Java – Clean Architecture: Apps that rely heavily on background services

androidArchitectureclean codejava

I am trying to implement clean architecture (https://8thlight.com/blog/uncle-bob/2012/08/13/the-clean-architecture.html) on an Android app.
As an example, let's say that all the app does is monitors a user's CPU temp and displays a hourly and daily average. Data is stored on the device and periodically downsampled. The downsampled data is uploaded to a backend.

All of the clean architecture examples I have seen is for the same types of apps – eg. Apps that have a UI to CRUD data, usually something in the line of: The UI sends click events to the presenter, presenter executes a use case interactor, interactor retrieves data from a repository, the presenter sends the data to the UI.

My app has practically zero user interaction:

  • A background service measures the CPU temp and writes it to the
    database.
  • A separate background process downsamples the data and writes it
    to the database.
  • Yet another background process syncs the downsampled data with the
    backend
  • The background services are scheduled to run on a fixed interval by a job scheduler
  • All the user sees is his current CPU, the averages and maybe
    notifications that syncing has completed successfully.

How would I structure this in terms of clean architecture?
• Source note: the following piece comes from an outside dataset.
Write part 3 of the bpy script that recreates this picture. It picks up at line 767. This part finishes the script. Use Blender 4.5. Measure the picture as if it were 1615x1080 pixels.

More specifically:

  • What are my use cases?
  • Are the services in the same layer as the view would have been?
  • Do I need a presenter at all? (Maybe for displaying status notifications from the service, I can't see any other reason?)
  • Do I need separate repositories for my high resolution and lower resolution data?

I realise this is a lot of questions, but I would appreciate any input or pointers in the right direction.

Best Answer

The important part of Clean Architecture (CA) are not the presenters and controllers. The important point of CA is that there is "core" of your application, which represents your business cases. And that all of UI, infrastructure, service or databases depend on this core and not vice-versa. I recommend wathing Uncle Bob's talk to get clearer picture.

When I look at your code, youre "core" use case is a pipeline. This pipeline consists of multiple parts, each run separately with database in between them. But together, they do some processing. What I would like to see is automated test that tests the whole pipeline as singular unit. The database and scheduler would be mocked out and the pipeline would not know if it is running in production or if it is being tested with in-memory database and run directly and not through scheduler.